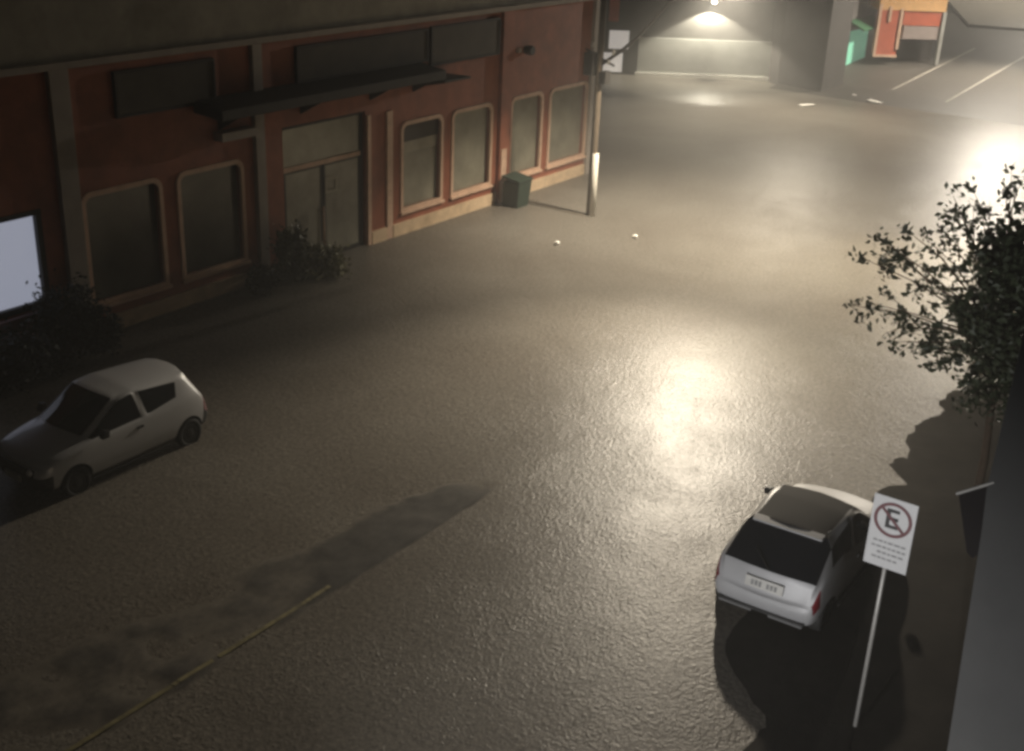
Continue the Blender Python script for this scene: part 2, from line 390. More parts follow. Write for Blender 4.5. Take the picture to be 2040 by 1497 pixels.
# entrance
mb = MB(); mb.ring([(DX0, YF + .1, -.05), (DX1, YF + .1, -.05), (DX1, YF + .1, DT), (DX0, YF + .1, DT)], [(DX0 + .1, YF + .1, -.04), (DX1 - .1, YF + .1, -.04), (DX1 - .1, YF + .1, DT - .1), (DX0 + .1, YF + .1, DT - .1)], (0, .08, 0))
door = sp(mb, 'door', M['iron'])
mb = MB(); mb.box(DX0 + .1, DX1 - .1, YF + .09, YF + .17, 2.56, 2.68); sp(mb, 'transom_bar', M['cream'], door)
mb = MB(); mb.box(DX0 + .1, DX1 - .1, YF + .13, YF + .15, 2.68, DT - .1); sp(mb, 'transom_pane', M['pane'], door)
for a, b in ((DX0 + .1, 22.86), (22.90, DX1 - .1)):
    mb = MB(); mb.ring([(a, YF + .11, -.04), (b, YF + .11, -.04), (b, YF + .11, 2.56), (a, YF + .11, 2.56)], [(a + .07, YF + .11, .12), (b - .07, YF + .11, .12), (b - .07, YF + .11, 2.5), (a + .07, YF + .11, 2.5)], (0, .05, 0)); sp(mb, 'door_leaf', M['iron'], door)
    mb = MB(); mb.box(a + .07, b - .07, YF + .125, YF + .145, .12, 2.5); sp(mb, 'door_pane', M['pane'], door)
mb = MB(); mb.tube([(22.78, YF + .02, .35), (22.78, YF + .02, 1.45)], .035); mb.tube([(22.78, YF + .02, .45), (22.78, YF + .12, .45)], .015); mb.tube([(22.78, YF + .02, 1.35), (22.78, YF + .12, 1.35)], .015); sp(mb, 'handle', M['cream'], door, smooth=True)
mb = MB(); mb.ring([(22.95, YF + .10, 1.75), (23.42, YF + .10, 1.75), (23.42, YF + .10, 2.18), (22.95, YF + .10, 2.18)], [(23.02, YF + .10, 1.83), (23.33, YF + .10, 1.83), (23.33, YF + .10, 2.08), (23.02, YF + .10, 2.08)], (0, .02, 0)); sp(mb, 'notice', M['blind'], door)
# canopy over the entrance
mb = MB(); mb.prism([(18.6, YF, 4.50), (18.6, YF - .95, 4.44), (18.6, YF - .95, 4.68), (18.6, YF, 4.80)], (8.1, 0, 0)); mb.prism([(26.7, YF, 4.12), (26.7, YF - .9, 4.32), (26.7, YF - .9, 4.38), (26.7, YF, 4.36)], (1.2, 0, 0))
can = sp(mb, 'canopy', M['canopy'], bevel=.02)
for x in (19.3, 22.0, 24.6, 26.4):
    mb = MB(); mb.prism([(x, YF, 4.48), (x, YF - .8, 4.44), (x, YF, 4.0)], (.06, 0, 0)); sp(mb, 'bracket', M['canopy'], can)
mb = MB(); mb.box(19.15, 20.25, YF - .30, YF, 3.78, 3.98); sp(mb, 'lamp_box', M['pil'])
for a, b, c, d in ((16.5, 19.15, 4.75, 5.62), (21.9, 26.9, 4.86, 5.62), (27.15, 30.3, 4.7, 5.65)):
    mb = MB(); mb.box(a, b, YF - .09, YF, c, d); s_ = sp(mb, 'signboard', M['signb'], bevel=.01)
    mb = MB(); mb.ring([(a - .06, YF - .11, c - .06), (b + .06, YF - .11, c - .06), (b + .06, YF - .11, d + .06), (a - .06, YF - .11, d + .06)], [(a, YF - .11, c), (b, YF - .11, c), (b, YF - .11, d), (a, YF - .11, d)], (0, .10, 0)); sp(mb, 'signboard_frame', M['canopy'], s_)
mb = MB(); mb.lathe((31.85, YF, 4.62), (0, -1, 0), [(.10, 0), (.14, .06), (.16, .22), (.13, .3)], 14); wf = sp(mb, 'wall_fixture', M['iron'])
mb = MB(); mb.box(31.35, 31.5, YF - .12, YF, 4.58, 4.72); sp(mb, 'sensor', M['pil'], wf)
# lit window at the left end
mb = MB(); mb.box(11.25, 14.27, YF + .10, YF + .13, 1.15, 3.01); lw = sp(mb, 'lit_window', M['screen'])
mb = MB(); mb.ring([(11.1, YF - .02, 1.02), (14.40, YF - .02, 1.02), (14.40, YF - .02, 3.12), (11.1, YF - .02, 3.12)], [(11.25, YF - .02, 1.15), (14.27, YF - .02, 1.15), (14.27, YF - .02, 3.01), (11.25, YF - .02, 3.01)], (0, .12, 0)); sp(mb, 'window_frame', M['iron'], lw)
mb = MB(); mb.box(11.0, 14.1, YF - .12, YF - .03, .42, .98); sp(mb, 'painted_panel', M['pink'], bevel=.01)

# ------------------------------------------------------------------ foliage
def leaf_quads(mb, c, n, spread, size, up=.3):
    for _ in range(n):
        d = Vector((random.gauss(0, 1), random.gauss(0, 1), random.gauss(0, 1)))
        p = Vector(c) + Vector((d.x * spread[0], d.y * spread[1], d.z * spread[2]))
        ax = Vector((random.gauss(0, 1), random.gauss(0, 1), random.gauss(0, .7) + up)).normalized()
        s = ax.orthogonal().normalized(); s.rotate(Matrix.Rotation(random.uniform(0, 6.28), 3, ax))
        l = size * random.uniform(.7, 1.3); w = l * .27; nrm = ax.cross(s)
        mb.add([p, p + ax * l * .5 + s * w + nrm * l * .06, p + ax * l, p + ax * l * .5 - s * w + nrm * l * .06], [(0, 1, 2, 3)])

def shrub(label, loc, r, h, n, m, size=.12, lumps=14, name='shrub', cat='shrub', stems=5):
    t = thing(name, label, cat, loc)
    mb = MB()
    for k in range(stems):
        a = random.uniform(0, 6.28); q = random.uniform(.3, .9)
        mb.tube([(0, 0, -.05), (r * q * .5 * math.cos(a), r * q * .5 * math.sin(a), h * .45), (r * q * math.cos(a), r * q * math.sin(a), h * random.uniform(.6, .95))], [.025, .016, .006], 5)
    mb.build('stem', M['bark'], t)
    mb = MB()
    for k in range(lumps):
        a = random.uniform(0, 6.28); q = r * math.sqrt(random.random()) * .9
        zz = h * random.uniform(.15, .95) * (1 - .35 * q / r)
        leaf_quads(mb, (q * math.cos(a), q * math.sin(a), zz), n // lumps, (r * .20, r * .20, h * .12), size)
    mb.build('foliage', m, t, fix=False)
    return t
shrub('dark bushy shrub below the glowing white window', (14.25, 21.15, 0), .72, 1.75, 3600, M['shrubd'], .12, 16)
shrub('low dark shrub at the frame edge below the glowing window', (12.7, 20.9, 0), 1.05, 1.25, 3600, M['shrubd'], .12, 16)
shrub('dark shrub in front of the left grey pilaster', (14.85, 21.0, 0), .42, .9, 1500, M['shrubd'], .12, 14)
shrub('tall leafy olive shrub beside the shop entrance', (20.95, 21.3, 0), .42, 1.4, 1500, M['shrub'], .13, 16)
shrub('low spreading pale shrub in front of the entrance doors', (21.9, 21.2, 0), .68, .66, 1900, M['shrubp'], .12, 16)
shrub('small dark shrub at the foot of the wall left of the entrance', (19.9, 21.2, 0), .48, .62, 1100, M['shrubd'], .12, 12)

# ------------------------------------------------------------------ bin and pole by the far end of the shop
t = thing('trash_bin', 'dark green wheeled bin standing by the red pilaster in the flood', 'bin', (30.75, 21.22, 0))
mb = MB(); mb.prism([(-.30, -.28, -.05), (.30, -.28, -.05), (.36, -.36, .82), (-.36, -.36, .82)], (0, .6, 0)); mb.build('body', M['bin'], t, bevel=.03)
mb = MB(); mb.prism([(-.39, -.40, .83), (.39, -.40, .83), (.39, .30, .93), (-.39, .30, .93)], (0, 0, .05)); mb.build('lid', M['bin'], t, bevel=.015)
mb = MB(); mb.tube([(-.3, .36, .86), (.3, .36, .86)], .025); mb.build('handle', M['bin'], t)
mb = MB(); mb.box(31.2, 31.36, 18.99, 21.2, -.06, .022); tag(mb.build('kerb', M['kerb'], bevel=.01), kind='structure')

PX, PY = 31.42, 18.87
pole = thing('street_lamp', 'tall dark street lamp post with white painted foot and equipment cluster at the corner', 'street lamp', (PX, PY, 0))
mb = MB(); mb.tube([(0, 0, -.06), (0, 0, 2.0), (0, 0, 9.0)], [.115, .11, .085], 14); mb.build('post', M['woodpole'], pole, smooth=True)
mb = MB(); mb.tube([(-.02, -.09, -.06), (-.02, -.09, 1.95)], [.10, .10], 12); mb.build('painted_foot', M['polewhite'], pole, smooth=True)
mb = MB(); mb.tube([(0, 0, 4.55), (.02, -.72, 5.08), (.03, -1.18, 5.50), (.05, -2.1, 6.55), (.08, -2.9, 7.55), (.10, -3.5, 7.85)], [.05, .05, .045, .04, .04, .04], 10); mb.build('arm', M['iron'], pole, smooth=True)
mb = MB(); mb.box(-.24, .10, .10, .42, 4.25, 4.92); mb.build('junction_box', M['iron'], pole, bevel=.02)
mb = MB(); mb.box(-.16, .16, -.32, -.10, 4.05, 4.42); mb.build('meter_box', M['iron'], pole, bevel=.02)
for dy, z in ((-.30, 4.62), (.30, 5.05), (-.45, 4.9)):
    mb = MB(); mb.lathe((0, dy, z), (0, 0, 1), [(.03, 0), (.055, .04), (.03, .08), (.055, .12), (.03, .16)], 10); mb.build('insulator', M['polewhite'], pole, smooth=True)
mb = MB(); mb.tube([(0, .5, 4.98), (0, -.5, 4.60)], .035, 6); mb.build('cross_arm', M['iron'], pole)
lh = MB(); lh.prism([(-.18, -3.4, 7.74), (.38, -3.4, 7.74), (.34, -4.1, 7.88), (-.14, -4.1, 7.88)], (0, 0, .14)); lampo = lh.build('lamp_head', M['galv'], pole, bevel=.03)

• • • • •

- _TASK_
Everything from the line with "shrub('dark shrub in" through the line with "mb = MB(); mb.box(31.2, 31.36, 18.99, 21.2, -.06, .022);" is to be output exactly; leave out all other lines.

- _THE SOLUTION_
shrub('dark shrub in front of the left grey pilaster', (14.85, 21.0, 0), .42, .9, 1500, M['shrubd'], .12, 14)
shrub('tall leafy olive shrub beside the shop entrance', (20.95, 21.3, 0), .42, 1.4, 1500, M['shrub'], .13, 16)
shrub('low spreading pale shrub in front of the entrance doors', (21.9, 21.2, 0), .68, .66, 1900, M['shrubp'], .12, 16)
shrub('small dark shrub at the foot of the wall left of the entrance', (19.9, 21.2, 0), .48, .62, 1100, M['shrubd'], .12, 12)

# ------------------------------------------------------------------ bin and pole by the far end of the shop
t = thing('trash_bin', 'dark green wheeled bin standing by the red pilaster in the flood', 'bin', (30.75, 21.22, 0))
mb = MB(); mb.prism([(-.30, -.28, -.05), (.30, -.28, -.05), (.36, -.36, .82), (-.36, -.36, .82)], (0, .6, 0)); mb.build('body', M['bin'], t, bevel=.03)
mb = MB(); mb.prism([(-.39, -.40, .83), (.39, -.40, .83), (.39, .30, .93), (-.39, .30, .93)], (0, 0, .05)); mb.build('lid', M['bin'], t, bevel=.015)
mb = MB(); mb.tube([(-.3, .36, .86), (.3, .36, .86)], .025); mb.build('handle', M['bin'], t)
mb = MB(); mb.box(31.2, 31.36, 18.99, 21.2, -.06, .022); tag(mb.build('kerb', M['kerb'], bevel=.01), kind='structure')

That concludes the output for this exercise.